In part, this was due to incredibly poor management by Speaker Paul Ryan. He was pushing a vision of health reform that would have taken away a benefit enjoyed by millions of Americans, and it’s generally difficult to find a majority of members of Congress willing to go on record in favor of such a scheme. That he pushed an unpopular bill without majority support so close to a floor vote only to pull it at the last minute was really a stunning bellyflop of lawmaking.

The one notable legislative success of the Trump administration’s first hundred days was a person sent by the White House, rather than a bill formulated in a chamber that’s hostile to democratic lawmaking procedures.

In part, the failure was due to Trump’s very hands-off approach to policymaking. He urged Republican members of Congress to support a plan that was essentially the opposite of what he’d promised prior to becoming president — universal coverage paid for by the federal government. He displayed no real knowledge of the legislation he was championing yet nonetheless threatened Republicans considering voting against it. So to some extent, we could chalk this up to key elected officials being inexperienced and just plain bad at the job of lawmaking.

I’m tempted to join in on this legishaming. But even a much more experienced and skilled set of party leaders might still have failed to produce any new laws in this environment. The real problem right now is the Republican Party, which, at least at the national level, has transformed itself over the past few decades into an organization fundamentally hostile to the concept of democratic governance.

The Freedom Caucus, for one thing, commands enough votes to be pivotal to party-line governing; the Republican majority can’t pass anything without it in this polarized environment. But Freedom Caucus members showed themselves, during the 2013 budget shutdown and at other times, to be in complete opposition to the idea of compromise. They and many of their Republican colleagues have run for office vowing to oppose what they see as runaway federal spending and government encroachment on liberty, and they often took office by portraying compromising incumbents as just shy of traitors. Their intransigence isn’t a personality defect — it’s what they were elected to do.

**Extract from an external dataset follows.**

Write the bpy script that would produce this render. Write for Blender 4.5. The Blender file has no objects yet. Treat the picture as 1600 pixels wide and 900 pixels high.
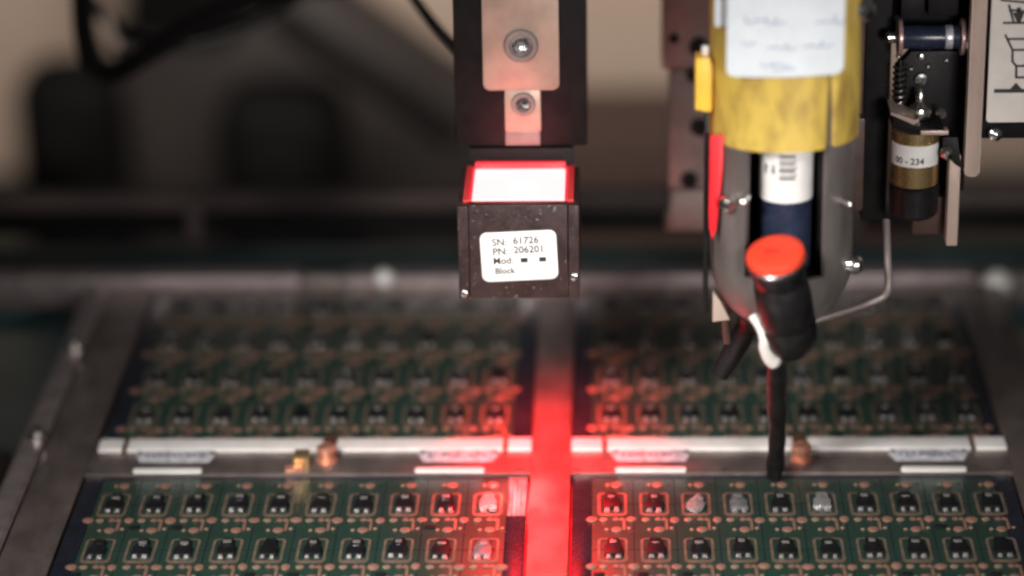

Second, really since Ronald Reagan’s 1980 presidential run, Republicans have chosen to run for office by claiming that government is itself the problem requiring a solution. This was a rhetorically brilliant innovation, but it has become a significant stumbling block in statecraft. Republican officeholders a few decades ago were generally satisfied when they could constrain government spending and resist further federal encroachments into areas usually handled by the states. Today, that’s not nearly enough. The whole enterprise of governing is seen as inherently corrupt.

Finally, as Trump’s nomination and election has made quite clear, there has, for several decades now, been a substantial ideological gap between the Republican Party’s leadership and its voters. Rolling back the social safety net might appeal to many ideological leaders, but it’s a loser when rank and file voters get to weigh in. Thanks to the party’s failure to coordinate around a more traditional conservative candidate, they ended up with a presidential nominee who was probably a lot closer to the party’s base than he was to the party’s leadership on many key issues.

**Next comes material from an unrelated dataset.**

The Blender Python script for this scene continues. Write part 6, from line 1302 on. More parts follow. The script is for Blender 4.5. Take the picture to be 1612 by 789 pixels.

Now, party leaders certainly don’t have to closely reflect what their core voters want. But it can create a governing crisis when those differences become too great. This gap was brought into relief when Ryan and other party leaders pressed a plan that was clearly hostile to what many rank and file Republicans wanted.

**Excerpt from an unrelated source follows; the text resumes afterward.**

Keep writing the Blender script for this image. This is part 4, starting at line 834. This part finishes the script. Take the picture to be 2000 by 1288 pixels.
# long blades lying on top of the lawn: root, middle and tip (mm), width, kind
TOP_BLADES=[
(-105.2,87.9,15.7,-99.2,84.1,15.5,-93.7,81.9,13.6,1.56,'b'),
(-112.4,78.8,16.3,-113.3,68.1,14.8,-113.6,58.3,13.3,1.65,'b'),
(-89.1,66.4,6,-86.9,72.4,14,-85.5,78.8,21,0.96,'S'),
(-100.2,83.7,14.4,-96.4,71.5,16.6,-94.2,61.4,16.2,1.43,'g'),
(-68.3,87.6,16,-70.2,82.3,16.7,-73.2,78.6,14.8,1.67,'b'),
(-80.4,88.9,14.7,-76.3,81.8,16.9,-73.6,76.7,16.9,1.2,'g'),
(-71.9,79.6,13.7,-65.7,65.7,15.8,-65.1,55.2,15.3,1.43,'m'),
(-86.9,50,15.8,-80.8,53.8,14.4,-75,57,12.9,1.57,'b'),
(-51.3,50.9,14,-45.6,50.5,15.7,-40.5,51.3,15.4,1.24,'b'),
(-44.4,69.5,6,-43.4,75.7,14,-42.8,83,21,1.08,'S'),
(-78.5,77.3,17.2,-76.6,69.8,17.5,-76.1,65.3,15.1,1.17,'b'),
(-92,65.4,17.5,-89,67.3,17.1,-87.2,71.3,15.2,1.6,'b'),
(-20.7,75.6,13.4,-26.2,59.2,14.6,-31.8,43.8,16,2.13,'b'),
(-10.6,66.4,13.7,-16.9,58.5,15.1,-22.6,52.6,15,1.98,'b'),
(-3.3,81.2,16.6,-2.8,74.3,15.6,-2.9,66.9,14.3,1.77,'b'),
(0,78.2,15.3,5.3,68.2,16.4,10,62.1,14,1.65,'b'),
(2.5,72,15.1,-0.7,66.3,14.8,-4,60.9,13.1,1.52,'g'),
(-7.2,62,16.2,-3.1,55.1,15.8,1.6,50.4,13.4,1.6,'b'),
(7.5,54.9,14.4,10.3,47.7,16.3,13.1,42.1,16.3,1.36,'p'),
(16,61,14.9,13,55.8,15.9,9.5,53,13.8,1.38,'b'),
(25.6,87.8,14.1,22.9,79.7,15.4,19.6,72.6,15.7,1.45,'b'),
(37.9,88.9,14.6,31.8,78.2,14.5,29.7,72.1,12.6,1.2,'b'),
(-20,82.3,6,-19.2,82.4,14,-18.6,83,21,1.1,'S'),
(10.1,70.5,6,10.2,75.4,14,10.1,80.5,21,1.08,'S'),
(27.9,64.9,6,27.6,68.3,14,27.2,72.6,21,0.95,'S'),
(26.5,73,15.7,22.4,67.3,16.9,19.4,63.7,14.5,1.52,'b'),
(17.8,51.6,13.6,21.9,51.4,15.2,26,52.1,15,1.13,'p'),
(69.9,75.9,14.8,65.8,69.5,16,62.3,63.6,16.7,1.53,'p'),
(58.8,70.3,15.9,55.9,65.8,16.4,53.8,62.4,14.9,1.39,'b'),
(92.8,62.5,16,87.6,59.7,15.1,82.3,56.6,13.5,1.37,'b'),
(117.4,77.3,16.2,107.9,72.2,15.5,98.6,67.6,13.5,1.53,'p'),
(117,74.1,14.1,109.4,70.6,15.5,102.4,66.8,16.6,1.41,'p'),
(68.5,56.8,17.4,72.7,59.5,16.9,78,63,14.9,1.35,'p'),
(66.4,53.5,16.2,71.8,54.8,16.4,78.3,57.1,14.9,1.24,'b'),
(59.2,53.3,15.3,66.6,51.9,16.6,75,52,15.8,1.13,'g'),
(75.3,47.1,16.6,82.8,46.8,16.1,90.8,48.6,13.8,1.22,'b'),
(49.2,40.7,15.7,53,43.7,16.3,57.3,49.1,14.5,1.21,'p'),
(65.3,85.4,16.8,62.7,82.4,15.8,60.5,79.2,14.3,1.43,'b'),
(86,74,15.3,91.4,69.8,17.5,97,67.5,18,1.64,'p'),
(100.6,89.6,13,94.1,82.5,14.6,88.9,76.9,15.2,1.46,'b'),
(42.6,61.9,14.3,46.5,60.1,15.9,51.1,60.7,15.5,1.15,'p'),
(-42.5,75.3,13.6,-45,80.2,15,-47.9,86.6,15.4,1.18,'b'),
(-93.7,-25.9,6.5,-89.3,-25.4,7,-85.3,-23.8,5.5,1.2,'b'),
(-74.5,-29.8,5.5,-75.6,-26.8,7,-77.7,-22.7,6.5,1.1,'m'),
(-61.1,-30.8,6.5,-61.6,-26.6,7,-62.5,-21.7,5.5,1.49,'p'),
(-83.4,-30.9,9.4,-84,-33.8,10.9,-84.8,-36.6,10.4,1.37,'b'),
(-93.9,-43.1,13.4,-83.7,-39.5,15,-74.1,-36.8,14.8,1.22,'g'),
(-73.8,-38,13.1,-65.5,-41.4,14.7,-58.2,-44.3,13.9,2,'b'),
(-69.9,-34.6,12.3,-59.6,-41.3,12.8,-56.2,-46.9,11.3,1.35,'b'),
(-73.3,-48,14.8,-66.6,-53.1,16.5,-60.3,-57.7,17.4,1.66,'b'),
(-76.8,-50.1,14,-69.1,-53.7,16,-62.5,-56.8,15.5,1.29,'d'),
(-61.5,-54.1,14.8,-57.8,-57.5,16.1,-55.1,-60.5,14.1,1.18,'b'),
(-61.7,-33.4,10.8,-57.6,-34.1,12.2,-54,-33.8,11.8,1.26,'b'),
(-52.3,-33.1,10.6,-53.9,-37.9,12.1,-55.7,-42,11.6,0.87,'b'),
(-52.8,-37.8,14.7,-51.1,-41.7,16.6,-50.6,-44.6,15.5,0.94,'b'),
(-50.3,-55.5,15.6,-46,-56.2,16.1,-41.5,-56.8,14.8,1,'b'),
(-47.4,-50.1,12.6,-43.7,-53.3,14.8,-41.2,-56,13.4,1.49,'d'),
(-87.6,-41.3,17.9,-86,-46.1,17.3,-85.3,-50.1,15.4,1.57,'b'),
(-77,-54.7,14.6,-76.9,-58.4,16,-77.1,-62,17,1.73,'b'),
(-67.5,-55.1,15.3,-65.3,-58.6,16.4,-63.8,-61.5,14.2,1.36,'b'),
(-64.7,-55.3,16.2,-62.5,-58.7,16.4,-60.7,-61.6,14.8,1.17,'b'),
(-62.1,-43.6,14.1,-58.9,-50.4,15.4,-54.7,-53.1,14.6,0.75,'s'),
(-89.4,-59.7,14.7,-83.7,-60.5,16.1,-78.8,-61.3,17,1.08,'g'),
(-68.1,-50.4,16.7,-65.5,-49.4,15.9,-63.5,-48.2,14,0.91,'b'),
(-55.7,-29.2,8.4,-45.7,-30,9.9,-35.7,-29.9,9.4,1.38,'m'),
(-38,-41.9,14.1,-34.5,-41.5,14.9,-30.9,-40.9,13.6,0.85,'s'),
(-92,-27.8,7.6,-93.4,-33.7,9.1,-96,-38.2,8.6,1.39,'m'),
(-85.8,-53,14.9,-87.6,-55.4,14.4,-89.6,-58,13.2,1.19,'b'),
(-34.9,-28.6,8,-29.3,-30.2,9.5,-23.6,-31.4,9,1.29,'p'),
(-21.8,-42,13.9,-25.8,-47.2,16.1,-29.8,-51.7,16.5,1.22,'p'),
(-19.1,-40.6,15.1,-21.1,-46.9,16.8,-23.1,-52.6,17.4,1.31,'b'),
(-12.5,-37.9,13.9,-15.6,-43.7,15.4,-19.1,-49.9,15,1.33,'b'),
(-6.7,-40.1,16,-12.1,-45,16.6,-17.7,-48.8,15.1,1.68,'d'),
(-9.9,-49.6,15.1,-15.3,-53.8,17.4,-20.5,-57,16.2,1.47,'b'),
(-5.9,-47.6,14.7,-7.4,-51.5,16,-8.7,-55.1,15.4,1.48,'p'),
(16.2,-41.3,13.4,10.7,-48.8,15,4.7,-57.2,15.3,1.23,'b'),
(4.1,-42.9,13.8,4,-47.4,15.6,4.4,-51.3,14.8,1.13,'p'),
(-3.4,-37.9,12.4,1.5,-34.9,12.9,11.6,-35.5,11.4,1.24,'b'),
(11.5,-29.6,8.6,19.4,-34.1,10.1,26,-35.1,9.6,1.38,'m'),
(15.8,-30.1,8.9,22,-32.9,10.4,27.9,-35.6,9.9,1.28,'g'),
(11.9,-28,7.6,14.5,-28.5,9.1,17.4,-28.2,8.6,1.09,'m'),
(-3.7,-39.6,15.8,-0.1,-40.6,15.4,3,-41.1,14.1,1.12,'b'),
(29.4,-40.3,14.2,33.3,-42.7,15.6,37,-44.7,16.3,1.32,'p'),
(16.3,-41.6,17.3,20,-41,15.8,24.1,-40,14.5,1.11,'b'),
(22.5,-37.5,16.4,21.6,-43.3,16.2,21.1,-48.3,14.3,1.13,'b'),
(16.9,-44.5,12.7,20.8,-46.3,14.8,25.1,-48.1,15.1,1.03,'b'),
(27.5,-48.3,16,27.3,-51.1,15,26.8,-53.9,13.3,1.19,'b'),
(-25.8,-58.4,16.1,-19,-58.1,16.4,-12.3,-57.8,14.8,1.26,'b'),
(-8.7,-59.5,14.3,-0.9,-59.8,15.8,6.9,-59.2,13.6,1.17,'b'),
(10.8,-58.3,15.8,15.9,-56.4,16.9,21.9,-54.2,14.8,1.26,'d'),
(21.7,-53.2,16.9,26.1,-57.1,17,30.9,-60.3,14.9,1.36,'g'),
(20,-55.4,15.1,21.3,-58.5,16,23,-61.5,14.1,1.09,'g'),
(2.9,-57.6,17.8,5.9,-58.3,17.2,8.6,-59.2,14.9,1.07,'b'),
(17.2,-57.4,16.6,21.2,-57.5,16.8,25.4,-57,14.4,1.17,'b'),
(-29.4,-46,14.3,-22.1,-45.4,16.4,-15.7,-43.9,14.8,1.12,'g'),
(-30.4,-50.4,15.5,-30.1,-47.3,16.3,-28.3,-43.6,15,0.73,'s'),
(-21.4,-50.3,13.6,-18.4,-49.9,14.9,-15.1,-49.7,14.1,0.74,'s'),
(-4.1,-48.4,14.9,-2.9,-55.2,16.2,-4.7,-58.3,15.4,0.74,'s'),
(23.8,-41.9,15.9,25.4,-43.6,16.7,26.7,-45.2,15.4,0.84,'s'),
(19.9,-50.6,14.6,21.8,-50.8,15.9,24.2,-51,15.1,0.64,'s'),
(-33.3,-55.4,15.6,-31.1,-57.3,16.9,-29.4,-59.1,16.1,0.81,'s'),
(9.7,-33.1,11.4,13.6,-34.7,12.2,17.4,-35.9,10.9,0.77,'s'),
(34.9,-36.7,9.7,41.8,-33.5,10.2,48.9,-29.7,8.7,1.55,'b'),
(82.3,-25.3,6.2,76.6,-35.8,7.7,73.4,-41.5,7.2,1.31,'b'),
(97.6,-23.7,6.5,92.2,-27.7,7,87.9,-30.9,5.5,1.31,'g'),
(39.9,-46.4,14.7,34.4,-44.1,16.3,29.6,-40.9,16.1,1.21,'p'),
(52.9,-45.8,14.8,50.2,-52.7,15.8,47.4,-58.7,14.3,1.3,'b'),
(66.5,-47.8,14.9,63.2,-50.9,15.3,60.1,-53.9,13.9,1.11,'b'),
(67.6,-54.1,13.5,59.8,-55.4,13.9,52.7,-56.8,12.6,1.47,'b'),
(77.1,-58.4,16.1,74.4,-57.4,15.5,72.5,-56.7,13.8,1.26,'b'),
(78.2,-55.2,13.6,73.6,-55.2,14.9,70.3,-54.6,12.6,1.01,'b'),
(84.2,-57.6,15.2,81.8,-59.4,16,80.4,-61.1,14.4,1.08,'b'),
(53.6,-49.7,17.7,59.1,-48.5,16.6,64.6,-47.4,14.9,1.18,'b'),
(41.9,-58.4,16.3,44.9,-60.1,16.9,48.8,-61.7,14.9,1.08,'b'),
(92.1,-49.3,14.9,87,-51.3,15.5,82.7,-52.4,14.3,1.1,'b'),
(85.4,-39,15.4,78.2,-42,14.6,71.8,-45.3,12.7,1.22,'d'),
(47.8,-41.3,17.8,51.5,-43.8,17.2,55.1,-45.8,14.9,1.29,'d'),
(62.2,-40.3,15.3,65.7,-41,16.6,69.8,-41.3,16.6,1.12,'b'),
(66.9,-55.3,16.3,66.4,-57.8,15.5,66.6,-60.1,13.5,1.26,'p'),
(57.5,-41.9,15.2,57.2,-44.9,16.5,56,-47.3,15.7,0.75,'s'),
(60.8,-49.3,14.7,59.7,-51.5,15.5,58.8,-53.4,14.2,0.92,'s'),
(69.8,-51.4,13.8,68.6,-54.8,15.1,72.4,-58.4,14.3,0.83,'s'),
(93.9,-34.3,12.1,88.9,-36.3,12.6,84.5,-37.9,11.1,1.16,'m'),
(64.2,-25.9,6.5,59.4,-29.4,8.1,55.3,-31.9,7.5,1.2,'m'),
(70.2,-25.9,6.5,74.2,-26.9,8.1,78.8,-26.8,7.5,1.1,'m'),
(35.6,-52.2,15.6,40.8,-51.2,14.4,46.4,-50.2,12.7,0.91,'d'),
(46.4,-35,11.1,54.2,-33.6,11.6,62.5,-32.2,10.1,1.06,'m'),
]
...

The Republican Party, although enjoying control over a great many governments within the United States right now, is facing a significant crisis in that it can’t translate its ideals into law. The one notable legislative success of the Trump administration’s first hundred days — Associate Justice Neil Gorsuch — is the exception that proves the rule. He was a person sent by the White House, rather than a bill formulated in a chamber that’s hostile to democratic lawmaking procedures. There was no negotiation over who he was; it was simply a matter of a yes or no vote.

Writing laws isn’t nearly that easy. Even if Ryan and Trump get better at it, they have significant hurdles to overcome.